Voluntary redundancies and AI could help Watford Borough Council balance its budget for 2024/25.

The Hertfordshire authority has plans to raise council tax, introduce artificial intelligence (AI) in the customer services department and cease the out-of-hours stray dog service, in an effort to balance the books.

Finance chiefs underestimated how much the council would spend in the current 2023/24 financial year when they set the budget in winter last year.

They will bust the original £14.96 million net day-to-day services budget by £3.34m when the financial year ends in April, according to a forecast.

“There is a general uncertain economic environment,” said Councillor Mark Watkin (LD, Nascot), who introduced the 2024/25 budget to his cabinet colleagues at a meeting on Monday, January 15.

He said “very hardworking staff” are being asked to consider voluntary redundancies.

“This is not the place we would like to be in,” Cllr Watkin added.

“We hope we may not need to go to compulsory redundancies.”

Draft budget documents reveal the authority would like to raise its share of council tax by 2.99 per cent – the maximum it can without holding a referendum.
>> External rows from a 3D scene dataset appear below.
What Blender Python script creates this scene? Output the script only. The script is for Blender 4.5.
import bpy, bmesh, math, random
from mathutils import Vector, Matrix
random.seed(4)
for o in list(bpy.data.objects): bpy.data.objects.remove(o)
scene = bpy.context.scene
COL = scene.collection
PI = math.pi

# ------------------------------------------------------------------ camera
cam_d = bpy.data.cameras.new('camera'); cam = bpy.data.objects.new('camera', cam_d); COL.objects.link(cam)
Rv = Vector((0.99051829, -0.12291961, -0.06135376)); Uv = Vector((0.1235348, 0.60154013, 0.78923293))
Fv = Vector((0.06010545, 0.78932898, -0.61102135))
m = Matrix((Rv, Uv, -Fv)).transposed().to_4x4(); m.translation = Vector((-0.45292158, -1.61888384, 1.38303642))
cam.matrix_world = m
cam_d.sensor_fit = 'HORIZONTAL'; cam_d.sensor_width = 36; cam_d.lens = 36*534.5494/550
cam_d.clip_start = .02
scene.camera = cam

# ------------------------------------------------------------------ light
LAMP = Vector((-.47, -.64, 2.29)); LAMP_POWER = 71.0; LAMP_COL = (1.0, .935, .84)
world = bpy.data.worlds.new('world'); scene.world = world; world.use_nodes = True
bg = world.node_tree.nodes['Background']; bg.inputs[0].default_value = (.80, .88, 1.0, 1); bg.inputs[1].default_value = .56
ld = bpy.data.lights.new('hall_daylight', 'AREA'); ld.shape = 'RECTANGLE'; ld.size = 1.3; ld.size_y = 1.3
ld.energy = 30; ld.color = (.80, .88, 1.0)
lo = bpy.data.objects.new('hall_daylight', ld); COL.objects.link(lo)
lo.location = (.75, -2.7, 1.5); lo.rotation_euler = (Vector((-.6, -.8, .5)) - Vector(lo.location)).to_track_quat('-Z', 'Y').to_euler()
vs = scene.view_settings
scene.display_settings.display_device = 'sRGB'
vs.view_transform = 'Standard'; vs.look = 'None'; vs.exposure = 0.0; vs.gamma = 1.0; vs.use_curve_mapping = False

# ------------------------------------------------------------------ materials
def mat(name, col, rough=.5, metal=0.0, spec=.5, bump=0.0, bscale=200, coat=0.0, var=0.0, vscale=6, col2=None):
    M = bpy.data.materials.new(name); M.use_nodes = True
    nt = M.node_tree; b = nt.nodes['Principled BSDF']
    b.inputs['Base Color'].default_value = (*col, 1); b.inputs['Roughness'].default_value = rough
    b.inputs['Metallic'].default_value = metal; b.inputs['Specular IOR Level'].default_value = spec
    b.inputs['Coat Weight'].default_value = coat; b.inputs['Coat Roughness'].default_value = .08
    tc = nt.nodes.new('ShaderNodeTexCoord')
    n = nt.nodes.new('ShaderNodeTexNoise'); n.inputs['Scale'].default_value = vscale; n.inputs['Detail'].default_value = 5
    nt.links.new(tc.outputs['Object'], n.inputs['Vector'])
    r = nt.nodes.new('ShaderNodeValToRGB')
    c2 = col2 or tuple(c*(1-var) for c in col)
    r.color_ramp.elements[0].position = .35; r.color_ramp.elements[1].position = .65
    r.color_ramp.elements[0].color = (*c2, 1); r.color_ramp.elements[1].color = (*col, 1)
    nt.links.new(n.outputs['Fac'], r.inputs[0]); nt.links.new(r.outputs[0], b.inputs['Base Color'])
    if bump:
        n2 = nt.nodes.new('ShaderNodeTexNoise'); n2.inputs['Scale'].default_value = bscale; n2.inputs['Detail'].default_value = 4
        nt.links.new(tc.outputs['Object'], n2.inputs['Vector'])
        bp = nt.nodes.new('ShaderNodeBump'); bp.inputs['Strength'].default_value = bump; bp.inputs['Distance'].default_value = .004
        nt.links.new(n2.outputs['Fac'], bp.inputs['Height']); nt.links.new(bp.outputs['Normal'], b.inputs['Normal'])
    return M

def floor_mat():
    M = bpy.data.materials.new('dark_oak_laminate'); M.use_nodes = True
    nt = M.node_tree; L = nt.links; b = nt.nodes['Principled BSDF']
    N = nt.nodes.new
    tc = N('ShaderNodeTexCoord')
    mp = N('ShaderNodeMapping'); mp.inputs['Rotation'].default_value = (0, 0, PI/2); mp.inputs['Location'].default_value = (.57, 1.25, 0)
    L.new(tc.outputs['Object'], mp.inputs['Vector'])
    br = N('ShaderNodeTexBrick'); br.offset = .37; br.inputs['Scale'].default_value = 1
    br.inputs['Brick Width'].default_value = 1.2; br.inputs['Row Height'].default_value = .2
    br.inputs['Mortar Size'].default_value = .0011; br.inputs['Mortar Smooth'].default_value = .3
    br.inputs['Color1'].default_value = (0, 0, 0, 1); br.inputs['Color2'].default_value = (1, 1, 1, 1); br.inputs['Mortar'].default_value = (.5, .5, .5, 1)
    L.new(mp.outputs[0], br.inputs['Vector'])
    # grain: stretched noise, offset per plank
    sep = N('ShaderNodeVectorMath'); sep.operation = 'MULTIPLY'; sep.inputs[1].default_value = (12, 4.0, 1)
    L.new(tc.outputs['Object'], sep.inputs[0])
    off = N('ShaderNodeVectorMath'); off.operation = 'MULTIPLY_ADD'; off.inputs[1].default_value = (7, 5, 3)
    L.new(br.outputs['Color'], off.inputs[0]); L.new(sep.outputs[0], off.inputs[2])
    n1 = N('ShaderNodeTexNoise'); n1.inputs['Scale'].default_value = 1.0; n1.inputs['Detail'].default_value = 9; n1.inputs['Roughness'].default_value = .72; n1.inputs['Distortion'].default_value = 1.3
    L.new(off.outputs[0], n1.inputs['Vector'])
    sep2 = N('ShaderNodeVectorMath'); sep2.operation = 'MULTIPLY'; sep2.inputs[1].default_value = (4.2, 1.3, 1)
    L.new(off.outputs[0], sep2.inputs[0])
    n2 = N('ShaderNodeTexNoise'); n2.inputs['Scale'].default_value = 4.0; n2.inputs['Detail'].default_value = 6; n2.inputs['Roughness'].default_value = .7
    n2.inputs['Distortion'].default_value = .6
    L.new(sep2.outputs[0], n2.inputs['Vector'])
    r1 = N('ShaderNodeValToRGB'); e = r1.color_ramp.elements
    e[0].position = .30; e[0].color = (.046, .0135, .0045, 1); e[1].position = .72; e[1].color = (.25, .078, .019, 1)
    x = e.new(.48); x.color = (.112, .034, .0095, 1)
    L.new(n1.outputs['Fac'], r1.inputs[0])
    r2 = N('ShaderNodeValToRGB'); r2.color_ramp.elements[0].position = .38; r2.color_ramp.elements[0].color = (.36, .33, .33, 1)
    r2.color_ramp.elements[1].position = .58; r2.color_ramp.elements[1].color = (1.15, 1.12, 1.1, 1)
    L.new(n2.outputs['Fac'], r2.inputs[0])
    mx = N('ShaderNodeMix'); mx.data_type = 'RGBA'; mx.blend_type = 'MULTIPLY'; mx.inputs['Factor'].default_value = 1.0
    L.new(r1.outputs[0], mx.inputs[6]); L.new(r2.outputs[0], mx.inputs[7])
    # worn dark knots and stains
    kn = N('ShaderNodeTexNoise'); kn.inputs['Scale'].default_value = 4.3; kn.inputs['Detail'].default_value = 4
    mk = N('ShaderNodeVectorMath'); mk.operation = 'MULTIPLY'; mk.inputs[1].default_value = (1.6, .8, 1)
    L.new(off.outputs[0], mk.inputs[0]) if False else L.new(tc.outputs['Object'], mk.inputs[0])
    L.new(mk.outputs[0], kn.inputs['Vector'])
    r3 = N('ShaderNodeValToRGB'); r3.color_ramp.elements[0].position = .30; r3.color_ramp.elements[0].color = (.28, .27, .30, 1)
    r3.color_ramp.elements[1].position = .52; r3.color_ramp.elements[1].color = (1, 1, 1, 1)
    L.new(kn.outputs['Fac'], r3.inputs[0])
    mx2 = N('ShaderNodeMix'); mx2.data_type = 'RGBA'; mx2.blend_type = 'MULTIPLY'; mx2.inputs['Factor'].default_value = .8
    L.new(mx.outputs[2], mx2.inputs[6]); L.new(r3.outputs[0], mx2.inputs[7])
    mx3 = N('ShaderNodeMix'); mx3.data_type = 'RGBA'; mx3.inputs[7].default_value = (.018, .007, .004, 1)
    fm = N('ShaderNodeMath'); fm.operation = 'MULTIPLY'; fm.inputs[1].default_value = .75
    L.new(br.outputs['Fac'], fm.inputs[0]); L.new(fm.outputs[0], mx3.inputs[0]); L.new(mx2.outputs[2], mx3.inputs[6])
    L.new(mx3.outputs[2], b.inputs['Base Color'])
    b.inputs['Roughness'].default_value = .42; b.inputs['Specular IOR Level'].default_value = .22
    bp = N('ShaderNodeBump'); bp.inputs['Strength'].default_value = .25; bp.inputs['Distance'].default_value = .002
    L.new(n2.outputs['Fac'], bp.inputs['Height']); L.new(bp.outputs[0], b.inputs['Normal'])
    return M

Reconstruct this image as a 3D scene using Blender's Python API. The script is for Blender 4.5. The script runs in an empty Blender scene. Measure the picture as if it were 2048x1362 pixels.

It means residents in “average” band D properties will put £299.55 towards borough council services in 2024/25.

In a list of savings, the authority has proposed reducing the number of customer service staff by one full-time equivalent post and introducing new technology such as a webchat or AI system.

The process would save £24,000 per year in 2025/26 onwards.

Ending the out-of-hours stray dog service would save £15,000 per year.

A new planting scheme involving shrubs rather than seasonal bedding could save £12,000 each year, and a reduction in flower towers and hanging baskets would reduce costs by a further £9,000.

Bus shelter advertisements could bring in £77,000 per year from 2025/26, the draft notes.

Commercial income, including from Watford Business Park, could add £800,000 to council budgets each year in the medium term.

“We are facing our greatest financial challenge yet and we are facing that now,” Cllr Watkin said.

He said the budget was set against a backdrop of local authorities filing section 114 notices, which means their budgets are unbalanced and they must halt non-essential spending – including borough councils along the M25 motorway covering Woking, Surrey and Thurrock, Essex.

“That is not the case in Watford,” he added.

According to meeting papers, the overspend in 2023/24 will be met using reserves including an economic impact reserve, plus a fees and charges rise which came into force earlier in January.